I saw a good objective opinion about Kamala Harris a few days ago in The Washington Post by someone who knows politics and California. Take the time….
Vice-President is a position of consequence, particularly in this modern era full of complexity. Experience matters.
There have been fourteen Presidents in my lifetime, 7 Republican, 7 Democrat. Among them, Harry Truman and Lyndon Johnson became President after FDR and John Kennedy died in office (1945 and 1963, age 63 and 46). Gerald Ford, came to be Vice-President when Spiro Agnew resigned; then became President after Richard Nixon resigned as well. Jimmy Carter made his Vice-President, Walter Mondale, the first Veep with lots of on-the-job responsibilities.
Old age was not a factor in any of the successions. Sure, it could be, and at some point can be.
Vice-President is a position of consequence.
I am delighted that Kamala Harris has been chosen as the nominee. She isn’t the first woman running for the position: that would have been Geraldine Ferraro in 1984. In only a few months we will learn the outcome.
Vote, and vote well-informed, for every candidate in your election, local, state and national. YOU are the one who makes the difference.

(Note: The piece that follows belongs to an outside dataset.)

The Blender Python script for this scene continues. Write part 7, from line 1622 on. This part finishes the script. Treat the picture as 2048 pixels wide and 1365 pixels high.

POSTNOTE 2 Just Above Sunset,Aug. 22: “Out of the darkness”; Washington Post Editorial August 20
COMMENTS (more from on-line at end of this post):
from Bob: A good blog about Joe Biden and Sen. Harris. I agree that he was our best choice to lead the country after the disastrous Trump years. And Sen. Harris is a great VP choice. I saw Biden here in person November 1, 2018, as he and Senator Conrad led a rally for Heidi Heitkamp during her last senatorial campaign, when she unfortunately lost to the worthless Cramer who can’t think for himself and worships Trump.